I was not suggesting changing the legend so that it'd account for ftu, though I see no reason not to do this; I was thinking that the OP was looking at the plot and thought "red = broken" but red only means stress in the highest band. By default the legend picks the highest stress in the model and sets up the bands with this in mind (though it can be set up based on ftu).
 
is your ultimate strength 58ksi ? FEA plots generally are scaled to the maximum result, not necessarily the strength of the material.

be very careful with FEA, it is very easy to get beguiled.
Usually I use the yield strength of the material but for this one, we are trying to find the breaking load and how it's going to break that's why I used the UTS. Is it the right way to do it? I have no idea. I just know that beyond UTS, it's not safe and failure is alongside with it that's why I thought, maybe I should use that for the plot and assume whatever is red will fail.

In school we only used 11 GA steel specimen on the materials lab and it did snap in half after necking and that was the only experience I have with materials breaking. I've seen metal bent or cracked but not snapped in half especially the different type of metal like tubing, thick steel plate and more. . I'm still learning honestly that's why it is nice to see replies from you guys that has a lot more experiences in the field.
 
What does your hand calculation say should happen? Does your model at least generally match your hand calc? If you don't have a hand calculation to verify your model, fix that before you do any more FEA.

Also, assuming your model is at least vaguely correct, it's predicting that significant portions of this thing will experience stresses beyond yield, so unless your model is specifically set up to accurately handle plasticity, the results aren't very accurate anyways.

Finally, what is your failure criteria? Are you ok with large scale plasticity or are you trying to keep most things elastic with a nice factor of safety against yielding in all but the smallest areas?
Yup you are correct, I haven't done any. I'm not blaming my professor nor my university since it's my responsibility to do that at first. But I remember the way we do it is by just finding the force applied on it and do the FEA especially if the part is not critical where it could kill anyone. I remember my prof saying "Your employer won't be thrilled if you spent your whole day doing calculation for a hose bracket." haha

That's great input and I have to remove that bad habit honestly.

Yes, my goal here is to see if my piece would snap in half or bent/fold. Just trying to see if this piece would still be attached after certain load or will be in many pieces. The thing that throws me off is the blue/green section where it says that the middle part of the plate is still fine but the other parts are not. But either way it's great to hear anything from someone who has more experiences with this so Thank you.
 
I am commenting out of memory but I think A36 has an ultimate tensile of 58,000 which is the high end of your vertical scale. I am not familiar with your software but to me, the depth of red in your component is much darker than the scale at 58,000. I would want to know why from a software output perspective. As rb1957 pointed out, make sure you know how that scale got created. Did the software hone in on 58,000 because it was A36 material, or does your structure just happen to be stressed at 58,000? Change to a material with a higher Fu, and see what it does to your scale numbers for curiosity.

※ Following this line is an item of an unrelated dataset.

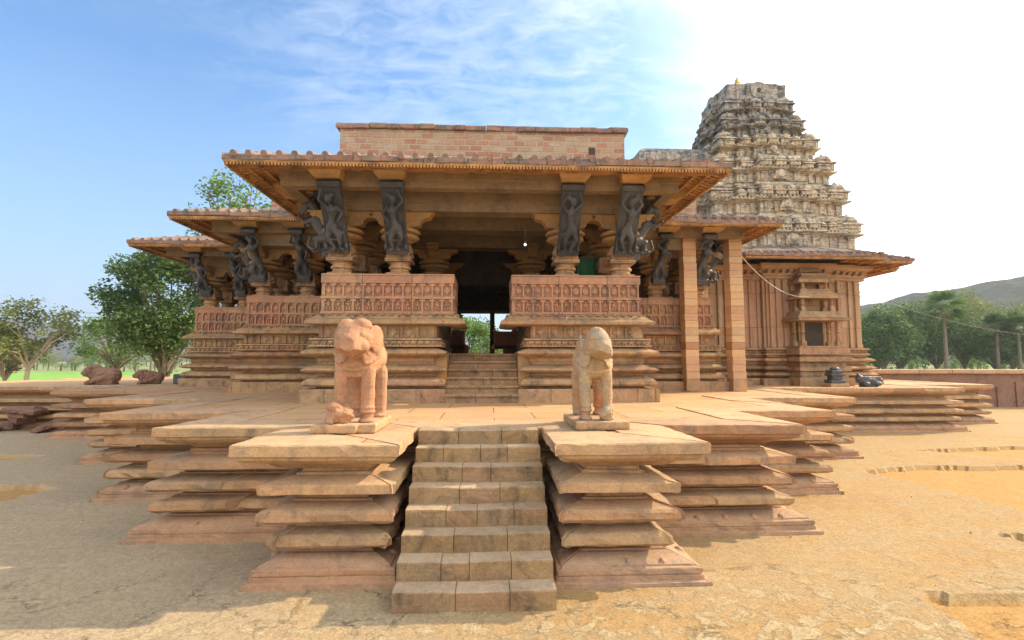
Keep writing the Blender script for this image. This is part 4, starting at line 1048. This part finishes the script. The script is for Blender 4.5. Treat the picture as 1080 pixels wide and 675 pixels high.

Since Von Mise is doing some mathematical gymnastics with direct tension and shear, then comparing to direct tension (I think that is what it does), it is somewhat accounting for shear affecting direct tension strength. But what happens when a portion fails, I think is the same as when it fails in most senses. The failure generally first occurs at what my age group used to call "the extreme fiber". If I have Area and Section Modulus that both rely on the thickness for their magnitudes, failure at the extreme fiber can be viewed as now having less Area and Section Modulus. If the max Area and Sx could not resist snapping at the extreme fiber, how can having less of them not snap itself at the "new" extreme fiber. So, when the outside edge goes, it all goes.

As far as making judgements about what the output may mean. Output from a program is just one thing, numbers. It says, you give me this, I crank some numbers and give you that. You know what FOS you are wanting and other parameters that determine failure. Define failure better. Is failure breaking or exceeding some value that includes a FOS? In some final designs, failure is bending too far.

As far as what "Red" means, rb1957 makes a good point, red color is whatever someone chose to make it in their scale. Red could have been the lowest stress and Blue the highest. Even with Red being on the high end, it is not Red is bad, it is Red is the highest. I recently did a lot of work related to hurricane damage. I have seen several 'Water Restoration" companies show up with a Thermal Imaging "pistol". It measures temperature and the output is an image with a scale similar to yours. They show the owner the areas with "blue" and claim that is water intrusion and the people believe them because Blue is the color most associate with water. Blue is some temperature range on the gun. Good con though. Get paid to dry out something that is not wet.
 
Ditto all the comments about doing a hand analysis first.

Linear static FEA can be used to check that the stresses and deflections are not excessive for your design load, but that is not necessarily the same as predicting failure. Failure tends to be nonlinear: either the material exceeds the yield strength or the deflections become large (linear FEA means linear elastic material AND small deflections). Any time the stresses exceed the yield strength over a substantial area (say more than just locally around a hole) indicates that the FEA results are no longer valid - you have violated the assumptions of the tool. After the yield strength is exceeded, the stresses will redistribute and the linear analysis is not accounting for that.

That does not necessarily mean that you have to do an advanced nonlinear FEA though. There are ways to handle nonlinear problems with hand analysis if that were to become necessary for your application (see references on Plastic Bending).

In your case, it looks like very large regions have exceeded 36 ksi (all the red, yellow, and some of the green areas), so that looks bad to me. You also need to consider factors of safety and such things (maybe you factored your applied loads?), so it is possible that your "allowable" stress might have to be lower than the materials Yield Strength (or Ultimate Strength). It depends on your application and/or industry requirements.

By the way, although I said "yield strength" that more accurate term to consider for material nonlinearity should be the "proportional limit". The proportional limit may be close to the yield strength for some materials, but it may be much lower (~60-70% of the yield strength) for some materials. For a good understanding, you really need to know what the stress-strain diagram looks like (its shape), not just a few numbers from a table.
 
the real problem INHO with von mises is that it hides what is compression and what is tension (why does the pic show red on both sides, when in bending ? oh, yes, von mises stress. plot max and min normal stress. If you have set up your stress scale to Ftu, then include on the plot the maximum value (this should be an option), if not plot with auto-levels and this'll show you the maximum value. I assume you're doing this for your own education ? I'd work through a text, with problems and solutions.